What you will do: Extract each line where the string "script" shows up.

━━ Material shown ━━

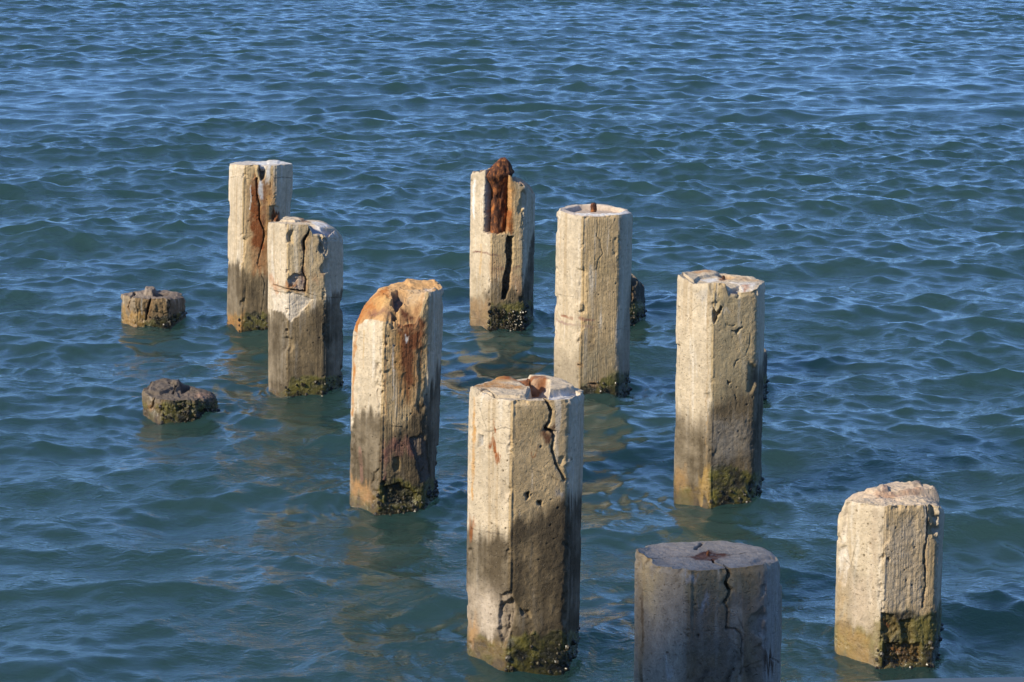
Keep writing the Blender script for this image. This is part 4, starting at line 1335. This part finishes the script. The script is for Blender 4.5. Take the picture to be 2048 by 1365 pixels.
# ---- B: second left pile, spalled top right corner
p = Pile(536, 684, 797, 6, 538, 683, 446, seed=9)
p.set_rim([(538, 446), (555, 446), (569, 448), (595, 449), (617, 450), (621, 462), (626, 470), (640, 474), (653, 476), (670, 477), (683, 476)],
          [(681, 472), (671, 460), (655, 446), (630, 444), (610, 443), (595, 438), (566, 437), (556, 444), (545, 444)], p=3.5)
p.build("concrete_pile", "pile with spalled top right corner, wide dark crack and horizontal break across its middle", GR,
        [(538, 628), (570, 632), (581, 645), (598, 618), (625, 608), (655, 600), (682, 590)],
        [(538, 782), (576, 782), (582, 755), (655, 750), (683, 750)],
        [('crack', [(620, 452), (618, 466), (607, 482), (608, 500)], 0.016, 0.05),
         ('crack', [(608, 500), (608, 513), (605, 544), (612, 560), (610, 583)], 0.011, 0.04),
         ('crack', [(546, 570), (575, 579), (609, 584)], 0.009, 0.03),
         ('crack', [(609, 584), (630, 592), (650, 596), (684, 596)], 0.006, 0.010),
         ('gouge', [(575, 560), (590, 548), (606, 550), (612, 562), (608, 580), (580, 576)], 0.018, (0.36, 0.29, 0.24)),
         ('gouge', [(540, 578), (575, 585), (610, 590), (625, 600), (600, 625), (582, 645), (566, 625), (545, 622)], 0.008, (0.54, 0.47, 0.38)),
         ('stain', [(570, 566), (592, 565), (590, 576), (572, 574)], (0.34, 0.16, 0.07), 0.8, 0.008),
         ('stain', [(594, 550), (610, 548), (612, 566), (600, 572)], C_PURP, 0.6, 0.008),
         ('stain', [(622, 556), (636, 555), (638, 566), (626, 566)], (0.34, 0.15, 0.06), 0.8, 0.008),
         ('stain', [(641, 534), (650, 540), (648, 556), (640, 552)], (0.28, 0.11, 0.05), 0.8, 0.006),
         ('stain', [(537, 545), (556, 552), (560, 570), (540, 572)], (0.42, 0.24, 0.14), 0.6, 0.012),
         ('stain', [(622, 475), (652, 480), (652, 600), (614, 585), (612, 520)], (0.40, 0.31, 0.19), 0.55, 0.02),
         ('stain', [(575, 460), (615, 455), (605, 485), (600, 540), (578, 545)], (0.44, 0.35, 0.22), 0.5, 0.02),
         ('gouge', [(641, 476), (656, 476), (656, 500), (650, 520), (640, 500)], 0.012, (0.3, 0.26, 0.21)),
         ('gouge', [(648, 650), (658, 640), (658, 700), (650, 690)], 0.012, None),
         ('tlift', [(566, 437), (596, 437), (610, 443), (590, 446), (560, 445)], 0.012, 0.004),
         ('tlift', [(618, 450), (640, 456), (655, 462), (668, 462), (655, 474), (626, 470)], -0.022, 0.006, (0.30, 0.28, 0.30)),
         ('tstain', [(622, 444), (655, 445), (662, 455), (640, 458), (625, 450)], (0.60, 0.58, 0.56), 0.85, 0.01),
         ('tstain', [(590, 438), (612, 442), (622, 447), (606, 447)], (0.18, 0.09, 0.05), 0.8, 0.008),
         ('tstain', [(655, 465), (675, 465), (680, 474), (660, 476)], (0.5, 0.44, 0.4), 0.7, 0.01)],
        grain=(0.2, 0.5, 0.8), darkamt=0.85, rough=1.1, corner=1.6, barn=70, dark_soft=0.02)

# ---- L: cracked low stub far left
p = Pile(243, 372, 656, 6, 244, 371, 588, seed=10, cham=[0.96, 0.98, 0.98, 0.97, 0.97, 0.96])
p.set_rim([(245, 592), (262, 595), (277, 598), (300, 600), (325, 598), (342, 600), (360, 598), (372, 596)],
          [(365, 587), (345, 585), (334, 582), (318, 586), (303, 580), (285, 584), (262, 585), (248, 587)], p=4)
p.build("concrete_pile_stub", "low blocky stub far left, broken into cracked brown lumps just above the waves", "broken stubs barely above the water",
        [(245, 600), (275, 600), (300, 600), (370, 590)],
        [(245, 626), (277, 632), (285, 636), (340, 634), (370, 620)],
        [('crack', [(262, 596), (259, 606), (255, 616), (262, 630), (262, 645)], 0.012, 0.03),
         ('crack', [(302, 596), (298, 610), (295, 620), (292, 640)], 0.016, 0.04),
         ('crack', [(340, 598), (341, 612), (338, 625)], 0.008, 0.02),
         ('crack', [(277, 624), (300, 622), (340, 630)], 0.006, 0.01),
         ('gouge', [(260, 596), (277, 598), (280, 618), (262, 614)], -0.008, None),
         ('gouge', [(305, 602), (338, 602), (336, 628), (305, 622)], -0.010, None),
         ('tlift', [(290, 584), (303, 579), (312, 585), (305, 592), (292, 592)], 0.030, 0.008),
         ('tlift', [(306, 588), (340, 588), (330, 594), (308, 595)], -0.030, 0.008, (0.12, 0.09, 0.08)),
         ('tcrack', [(262, 595), (270, 588), (268, 584)], 0.02, 0.03),
         ('tstain', [(255, 588), (300, 586), (300, 596), (260, 596)], (0.34, 0.27, 0.20), 0.5, 0.03),
         ('stain', [(245, 622), (290, 630), (290, 660), (245, 660)], (0.30, 0.18, 0.06), 0.7, 0.012)],
        base=(0.235, 0.18, 0.12), darkamt=0.3, rough=1.6, erode=0.010, corner=2.0, topcol=(0.20, 0.155, 0.12), caprough=1.3, barn=30)

# ---- M: rounded low stub, second left
p = Pile(279, 441, 842, 10, 279, 439, 782, seed=11, cham=[0.88, 0.93, 0.93, 0.90, 0.90, 0.88])
p.set_rim([(284, 784), (300, 796), (322, 802), (350, 803), (390, 803), (412, 800), (434, 796)],
          [(428, 790), (404, 782), (375, 772), (365, 766), (329, 760), (305, 765), (290, 775)], p=3.0)
p.build("concrete_pile_stub", "low rounded dark brown stub on the left with lumpy slanting top and black sides", "broken stubs barely above the water",
        [(285, 790), (320, 802), (430, 790)],
        [(286, 806), (318, 812), (326, 804), (400, 806), (432, 800)],
        [('crack', [(306, 800), (303, 812), (298, 818)], 0.012, 0.03),
         ('crack', [(322, 808), (316, 830)], 0.006, 0.01),
         ('tlift', [(300, 770), (330, 762), (362, 768), (365, 776), (345, 782), (320, 792), (298, 788)], 0.018, 0.010),
         ('tlift', [(345, 773), (358, 770), (362, 778), (350, 786)], 0.020, 0.006),
         ('tlift', [(362, 774), (378, 774), (380, 782), (364, 786)], -0.035, 0.008, (0.10, 0.075, 0.06)),
         ('tlift', [(355, 786), (395, 784), (400, 796), (360, 798)], -0.010, 0.01, (0.16, 0.12, 0.09)),
         ('tcrack', [(340, 774), (352, 780), (345, 790)], 0.012, 0.02),
         ('tstain', [(395, 786), (425, 792), (410, 800), (390, 796)], (0.30, 0.18, 0.13), 0.7, 0.02),
         ('gouge', [(350, 806), (375, 804), (372, 822), (352, 820)], 0.014, None),
         ('gouge', [(395, 804), (420, 804), (418, 830), (398, 828)], 0.014, None)],
        base=(0.16, 0.125, 0.09), darkamt=0.35, rough=1.7, erode=0.017, corner=2.0, topcol=(0.13, 0.102, 0.078), caprough=1.2, barn=90)

# ---- J: dark stub mostly hidden behind G
p = Pile(1164, 1292, 652, 9, 1164, 1290, 565, seed=12, cham=[0.9, 0.93, 0.93, 0.92, 0.95, 0.93])
p.set_rim([(1164, 560), (1200, 560), (1240, 556), (1262, 553), (1268, 552), (1280, 562), (1290, 574)],
          [(1286, 568), (1274, 554), (1262, 545), (1230, 548), (1180, 550)], p=3)
p.build("concrete_pile_stub", "dark mossy stub almost hidden behind the hollow topped pale pile", "broken stubs barely above the water",
        [(1170, 560), (1240, 560), (1290, 560)],
        [(1170, 610), (1240, 606), (1270, 606), (1290, 600)],
        [('crack', [(1262, 556), (1267, 575), (1266, 600)], 0.012, 0.03)],
        base=(0.20, 0.17, 0.13), darkamt=0.8, darkcol=(0.07, 0.06, 0.048), rough=1.8, erode=0.016, corner=2.0, topcol=(0.16, 0.13, 0.10), barn=110)

# ---- K: dark stub mostly hidden behind H
p = Pile(1389, 1536, 806, 14, 1389, 1536, 712, seed=13, cham=[0.9, 0.93, 0.93, 0.94, 0.95, 0.93])
p.set_rim([(1389, 712), (1440, 716), (1500, 712), (1528, 706), (1536, 704)],
          [(1533, 698), (1520, 694), (1480, 695), (1400, 698)], p=4)
p.build("concrete_pile_stub", "dark stub peeping out at the right edge of the tall pale faced pile", "broken stubs barely above the water",
        [(1395, 715), (1530, 710)], [(1395, 760), (1530, 755)], [],
        base=(0.20, 0.17, 0.13), darkamt=0.8, darkcol=(0.07, 0.06, 0.048), rough=1.8, erode=0.010, corner=2.0, topcol=(0.16, 0.13, 0.10), barn=60)
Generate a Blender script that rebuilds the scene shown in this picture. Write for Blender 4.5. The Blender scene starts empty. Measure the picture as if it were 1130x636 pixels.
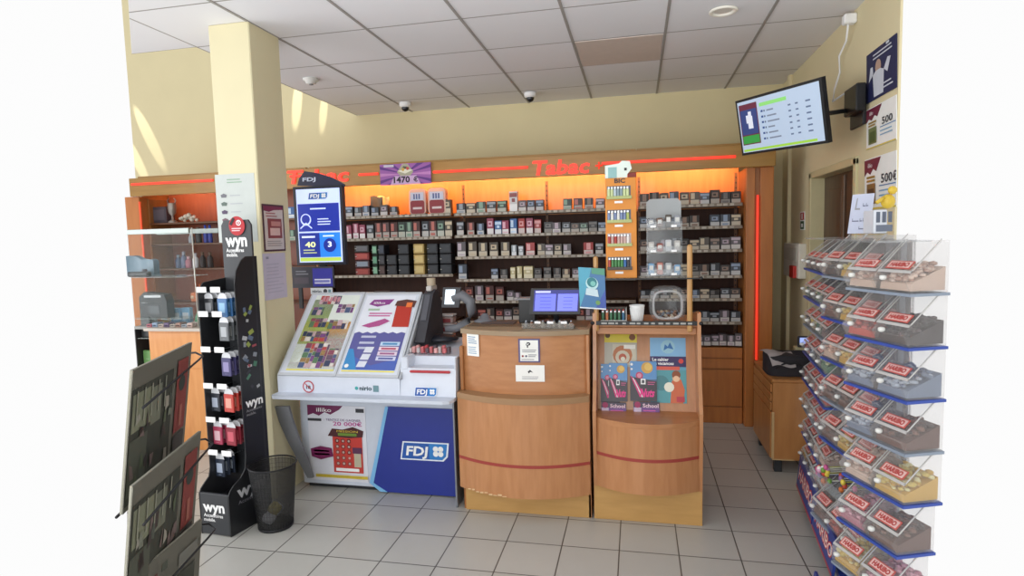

━━━

The solution:
Keep writing the Blender script for this image. This is part 4, starting at line 1335. This part finishes the script. The script is for Blender 4.5. Take the picture to be 2048 by 1365 pixels.
Generate a Blender script that rebuilds the scene shown in this picture. Write for Blender 4.5. The Blender scene starts empty. Measure the picture as if it were 1130x636 pixels.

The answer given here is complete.